Trotz dieser Unterschiede besteht eine fundamentale Gemeinsamkeit: Für die Entfaltung der Religionsfreiheit einer Religionsgemeinschaft ist ein „bundesweiter“ Körperschaftsstatus mit „bundesweiten“ Körperschaftsrechten ebenso wichtig wie die Anerkennung des Abiturs eines Kölner Gymnasiasten und Hochschulaspiranten in den 15 anderen Bundesländern. Angesichts der Relevanz der Körperschaftsstatus für Art. 4 I, II GG hat der Ruf nach einer besonders engen Länderkooperation in diesem Bereich Berechtigung. Ob dem Kooperationserfordernis bereits dadurch genügt wird, dass Länder die Verleihungsentscheidungen anderer Länder – als Ausfluss bundesfreundlichen Verhaltens wie das BVerfG es darstellt – „angemessen berücksichtigen“ (Rn. 120) und nach den Empfehlungen der Kultusministerkonferenz vom 12. März 1954 andere Länder vor der Verleihung zu konsultieren sind, ist zweifelhaft. Der Stellenwert der Religionsfreiheit und die Bedeutung des Körperschaftsstatus für diese spricht zumindest dafür, dass Länder bei einer bereits erfolgten Verleihung des Körperschaftsstatus prima facie davon auszugehen haben, die Voraussetzungen, die Art. 140 GG i.V.m. Art. 137 V 2 WRV an die Verleihung stellt, seien erfüllt. Dies ist nicht nur als ein Gebot bundesfreundlichen Verhaltens, sondern auch Ausfluss des Art. 4 I, II GG i.V.m. Art. 140 GG, Art.137 V 2 WRV selbst. Auch böte der Abschluss eines Staatsvertrages einen Ausweg. Auf diese Weise könnten die Länder vereinbaren, dass die Verleihungsentscheidung eines Landes in den Hoheitssphären der anderen Bindungswirkung entfaltet, was auch das BVerfG andeutet (Rn. 99).
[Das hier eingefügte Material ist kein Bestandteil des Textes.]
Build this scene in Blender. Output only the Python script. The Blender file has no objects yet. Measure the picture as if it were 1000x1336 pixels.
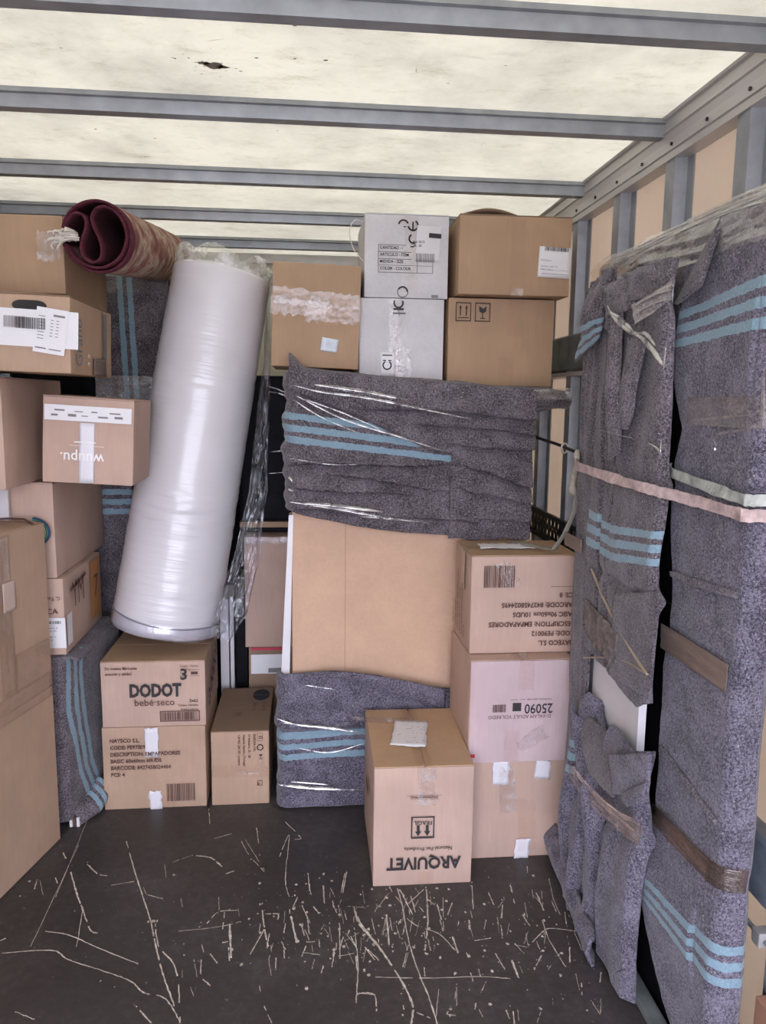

Das gerade auch grundrechtlich gewünschte Ergebnis erreichen die von der Mehrheitsauffassung abweichenden Richter Voßkuhle, Hermanns und Müller über eine andere Konstruktion (Rn. 1 ff.). Sie erachten Art. 140 GG i. V. m. Art. 137 V 2 WRV als Bundesgesetz, das die Länder gem. Art. 83 GG ausführten. Die bundesweite und umfassende Bindungswirkung bzw. „Wirkungserstreckung“ der Verleihungsentscheidung folgt dem folgend aus dem Bundesgesetz als solchem, auch wenn kraft Landesgesetzes wohl noch eine Übertragung konkreter Hoheitsbefugnisse zu erfolgen hat (Rn. 5, 9). Dies bedeutet: Verleiht ein Land den Körperschaftsstatus, berechtigt dieser in allen Ländern. Diese haben der Religionsgemeinschaft die „Mindesthoheitsrechte“ zu übertragen. Eine Überprüfungskompetenz im Hinblick auf die Verleihungsvoraussetzungen wie Rechtstreue besteht nicht. Diese Argumentation ist eines zweiten Blickes würdig, aber Art. 4 I, II GG und seine bundesweite Dimension kommen hier auch nicht zur Sprache, obwohl es gerade die Religionsfreiheit ist, auf die sie sich auswirkt. Insofern sollte der grundrechtliche Aspekt nicht außen vor bleiben. Gerade darum geht es den Zeugen Jehovas.